NewburyportNews.com, Newburyport, MA

Local News

February 13, 2013

Search resumes for missing man

Team of friends turns up no clues yesterday

GEORGETOWN — Local police and firefighters are expected to comb the 2,100-acre Crane Pond Wildlife Management Area this morning as they continue to search for a Thurlow Street man missing since Thursday.

Police Chief James Mulligan said local emergency responders, augmented by Groveland police, should be out in force starting at 8 a.m. The official search for 65-year-old Bo Hedberg began Monday morning when local, state and environmental police climbed aboard a snow track and spent several hours scouring the snowed-in area.

Hedberg was reported missing by his wife, Gail Hedberg, Thursday evening, saying she had returned home and found no signs of her husband.
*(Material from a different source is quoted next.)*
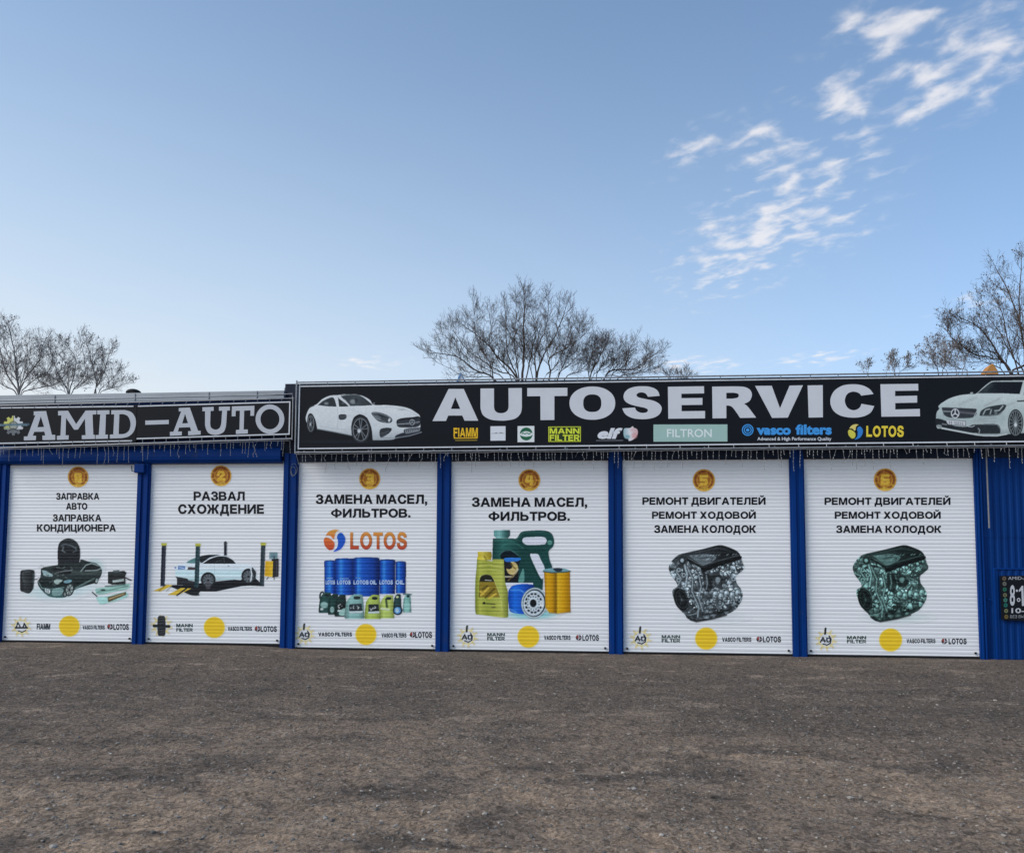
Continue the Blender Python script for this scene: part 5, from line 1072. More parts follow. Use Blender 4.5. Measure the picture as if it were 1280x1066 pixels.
a.poly(P([(108, 600), (120, 520), (150, 480), (140, 445), (170, 412), (200, 392), (290, 340), (420, 300), (560, 284), (640, 278), (740, 190), (830, 122), (900, 108), (1280, 102), (1500, 108), (1620, 150), (1760, 260), (1900, 300), (1930, 420), (1930, 640), (1700, 760), (1300, 800), (1040, 820), (920, 842), (740, 840), (640, 822), (400, 780), (190, 745), (120, 730)]), BODY)
a.poly(P([(658, 273, 1), (755, 195), (838, 132), (905, 120), (1270, 118, 1), (1222, 284, 1), (940, 272)]), hgrad([(640, (44, 52, 56)), (900, (26, 30, 36)), (1250, (20, 24, 30))])).line(P([(840, 160), (760, 230)]), 40, (70, 80, 82), .5, 40)
a.poly(P([(1300, 135, 1), (1500, 130), (1640, 200), (1700, 275, 1), (1275, 300, 1)]), (28, 33, 38)).line(P([(1278, 108), (1232, 290)]), 18, (180, 190, 188)).line(P([(1195, 378), (1290, 372)]), 18, (40, 46, 48), .9, 4).line(P([(1480, 130), (1490, 290)]), 14, (30, 34, 38)).line(P([(1300, 420), (1600, 410), (1900, 380)]), 8, (140, 150, 148), .8, 5)
a.poly(P([(565, 262), (595, 258), (600, 276), (570, 282)]), (150, 160, 158))
for (x1, y1, x2, y2, wd, c) in ((200, 400, 560, 300, 8, 206), (420, 420, 640, 330, 30, 160), (760, 440, 980, 330, 26, 150), (640, 290, 640, 460, 8, 196), (930, 300, 1040, 380, 22, 206), (1040, 440, 1150, 400, 18, 150), (680, 620, 900, 600, 20, 140), (1050, 470, 1040, 720, 26, 190), (620, 640, 900, 650, 18, 150)):
    a.line(P([(x1, y1), (x2, y2)]), wd, np.array((c * .96, c, c * .99)), .5, wd)
a.poly(P([(185, 455, 1), (420, 462), (640, 475, 1), (656, 500), (620, 572), (560, 602), (330, 602), (230, 572), (190, 500)]), (54, 58, 62)).line(P([(205, 512), (320, 516)]), 14, (180, 186, 186), .9, 4).line(P([(410, 522), (635, 545)]), 30, (100, 100, 106), .9, 6)
for k in range(6): a.line(P([(200, 475 + k * 18), (640, 492 + k * 16)]), 4, (28, 32, 36), .6)
a.line(P([(190, 455), (640, 473), (655, 500), (615, 575)]), 8, (196, 204, 202), .8, 3)
a.ell(362 + sx, 541 + sy, 54, 62, (48, 52, 56)).ring(362 + sx, 541 + sy, 50, 58, 12, (206, 210, 212))
for t in (-1.57, .52, 2.62): a.line([(362 + sx, 541 + sy), (362 + sx + 46 * math.cos(t), 541 + sy + 54 * math.sin(t))], 15, (206, 210, 212), 1, 4)
a.poly(P([(690, 560), (715, 500), (820, 450), (1000, 422), (1042, 438), (1010, 500), (930, 568), (720, 580)]), (46, 54, 56)).line(P([(735, 555), (765, 495), (820, 480)]), 14, (190, 198, 196), .85, 4).line(P([(830, 545), (845, 490)]), 16, (170, 180, 178), .8, 5).line(P([(890, 505), (950, 500), (1000, 440)]), 14, (196, 204, 204), .85, 4).ell(885, 490, 22, 24, (110, 120, 120), .8, 0, 8).line(P([(700, 575), (930, 566), (1010, 505)]), 8, (190, 200, 198), .8, 4)
a.poly(P([(108, 610), (240, 640), (330, 700), (500, 718), (600, 690), (650, 700), (655, 800), (400, 765), (190, 725), (115, 700)]), (34, 38, 42)).poly(P([(130, 690), (180, 700), (170, 735), (120, 715)]), (130, 138, 138))
a.line(P([(190, 740), (400, 780), (640, 824), (740, 836), (920, 838), (1050, 815)]), 14, (196, 204, 202), .95, 4).line(P([(540, 715), (590, 720), (625, 700)]), 12, (190, 196, 196), .9, 3).line(P([(190, 680), (250, 690)]), 12, (160, 166, 166), .8, 3)
a.poly(P([(620, 690, 1), (780, 680), (920, 686), (965, 740), (965, 808, 1), (680, 808), (660, 780)]), (40, 45, 48)).line(P([(680, 800), (690, 765), (670, 740)]), 12, (180, 188, 186), .8, 4).line(P([(640, 685), (920, 690), (965, 745), (968, 805)]), 8, (150, 160, 158), .8, 4)
a.poly(P([(250, 620, 1), (500, 645, 1), (502, 708, 1), (275, 690, 1), (248, 655)]), (190, 192, 194)).line(P([(250, 620), (500, 645), (502, 708), (275, 690)]), 5, (40, 44, 46), .9)
for k in range(8):
    if k != 2: a.line(P([(285 + k * 25, 645 + k * 2.6), (288 + k * 25, 680 + k * 2.4)]), 9, (84, 88, 96), .85, 3)
for (cx, cy, rx, ry) in ((1168, 668, 102, 182), (1760, 640, 90, 150)):
    cx += sx; cy += sy
    a.ell(cx, cy, rx, ry, (28, 31, 34)).ring(cx, cy, rx * .84, ry * .88, 10, (140, 148, 148), .9).ell(cx, cy, rx * .78, ry * .82, (38, 42, 45))
    for k in range(16):
        t = k * math.pi / 8; a.line([(cx, cy + 10), (cx + rx * .78 * math.cos(t), cy + ry * .82 * math.sin(t))], 8, (140, 148, 148), .9, 3)
    a.ell(cx, cy + 25, 20, 26, (206, 212, 212), .9, 0, 6)
a.grain(7, 12, 6); o = a.emit('car_picture', sign, YS, BLACK, None, .003); o['label'] = 'silver saloon facing left'

# left sign in two panels
YL_ = -.28
sgn = tag(thing('signboard', (0, 0, 0)), 'lower black sign at the left with slab serif letters and a gear emblem', 'sign')
xL, xM, xM2, xR = X(-14, 530, YL_), X(170.3, 530, YL_), X(171.7, 530, YL_), X(363.2, 525, YL_)
def lin_(xa, za, xb, zb__): return lambda x: za + (zb__ - za) * (x - xa) / (xb - xa)
f1b, f1t = lin_(X(0, 556, YL_), Zv(0, 554.8, YL_), X(167, 551, YL_), Zv(167, 551.6, YL_)), lin_(X(0, 509, YL_), Zv(0, 509.2, YL_), X(168, 507, YL_), Zv(168, 507.1, YL_))
f2b, f2t = lin_(X(172, 548, YL_), Zv(172, 549.2, YL_), X(362, 543, YL_), Zv(362, 543.4, YL_)), lin_(X(172, 508, YL_), Zv(172, 507.4, YL_), X(363, 502, YL_), Zv(363, 502.0, YL_))
MB().hexa([(xL - .02, f1b(xL) - .02), (xM, f1b(xM) - .02), (xM, f1t(xM) + .02), (xL - .02, f1t(xL) + .02)], YL_, YL_ + .08).build('panel', MT['panel'], sgn)
YP2 = YL_ - .02
MB().hexa([(xM2, f2b(xM2) - .015), (xR + .01, f2b(xR) - .015), (xR + .01, f2t(xR) + .015), (xM2, f2t(xM2) + .015)], YP2, YL_ + .08).build('panel', MT['panel'], sgn)
edging(xL, xM - .06, f1b, f1t, .020, sgn, YL_, 'tbl'); edging(xM2 + .012, xR, f2b, f2t, .020, sgn, YP2, 'tbr')
fm = MB()
for f, sg in ((f1t, 1),): pass
flo_b = lin_(X(0, 560, YL_), Zv(0, 560.2, YL_), X(366, 549, YL_), Zv(366, 548.6, YL_)); flo_t = lin_(X(0, 506, YL_), Zv(0, 507.2, YL_), X(366, 498, YL_), Zv(366, 498.2, YL_))
xe_ = X(366.5, 525, YL_)
fm.tube([(xL - .05, YL_ - .03, flo_b(xL)), (xe_, YL_ - .03, flo_b(xe_))], .012, 8); fm.tube([(xL - .05, YL_ + .03, flo_t(xL) + .01), (xe_, YL_ + .03, flo_t(xe_) + .01)], .012, 8)
fm.tube([(xe_, YL_ - .03, flo_b(xe_) - .02), (xe_, YL_ - .03, flo_t(xe_) + .02)], .011, 8)
fm.tube([(X(330, 495, YL_), YL_ - .01, Zv(330, 494, YL_)), (X(366, 494, YL_), YL_ - .01, Zv(366, 492.4, YL_)), (X(366, 500, YL_), YL_ - .01, flo_t(xe_))], .009, 6)
for k in range(26):
    x = xL + (xe_ - xL) * (k + .5) / 26
    fm.tube([(x, YL_ - .03, flo_b(x)), (x, YL_ - .03, flo_b(x) + .075)], .006, 5); fm.tube([(x + .1, YL_ + .03, flo_t(x)), (x + .1, YL_ - .012, flo_t(x) - .045)], .006, 5)
for k in range(6):
    x = xL + .3 + (xe_ - xL - .5) * k / 5; fm.tube([(x, YL_ + .06, flo_b(x) + .12), (x, -.01, flo_b(x) + .12)], .014, 6)
fm.build('tube_frame', MT['steel'], sgn)
T = Letters(YL_); T2 = Letters(YP2); t1, t2 = (0, 490, 6.737), (170, 490, 6.4)
T.shape([sh([(285, 163), (389, 160), (438, 360), (466, 360), (466, 402), (358, 404), (358, 366), (382, 366), (374, 333), (289, 335), (277, 368), (305, 368), (303, 404), (202, 406), (202, 374), (232, 373), (298, 196), (285, 196)]), sh([(345, 205), (316, 296), (372, 294)])], t1, GREY2)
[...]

Gail Hedberg is the owner of The Shake Station on Unicorn Street in downtown Newburyport.

According to a Facebook page created by Gail Hedberg, her husband was injured in a motor vehicle accident a week prior to his disappearance and was wearing a green ski jacket and jeans when he left the house.

A call to Gail Hedberg was not immediately returned.

Yesterday, a search of the Crane Pond area by a group of eight to 10 family friends turned up no clues, according to a post on Facebook. The searchers used snowshoes and ski poles to traverse the snow-covered area around Crane Pond. Group members said they won’t search today because they don’t want to distract police dogs or obstruct the progress of law enforcement. But they may head back out tomorrow if today’s search comes up empty.

Mulligan said while he knows people are desperate to find Hedberg, he urged folks to let trained emergency responders conduct the searches, saying he is fearful of volunteers becoming lost themselves.

“But again I know the passion and I understand people will do what they need to do,” Mulligan said.

The Crane Pond area, which has a handful of nature trails meandering through a densely wooded terrain, is located in a remote corner of Georgetown straddling the Byfield/West Newbury border. It is one of the largest undeveloped tracts of land in the region. Much of it has been flooded in recent years by a steady return of beavers, and many parts of it are inaccessible due to wetlands.

Asked whether police might expand their search, Mulligan said it made more sense to stay around the Crane Pond area based on a cellphone ping they picked up at the location.

“Right now, our focus is that location, because literally that’s the only evidence we have,” Mulligan said.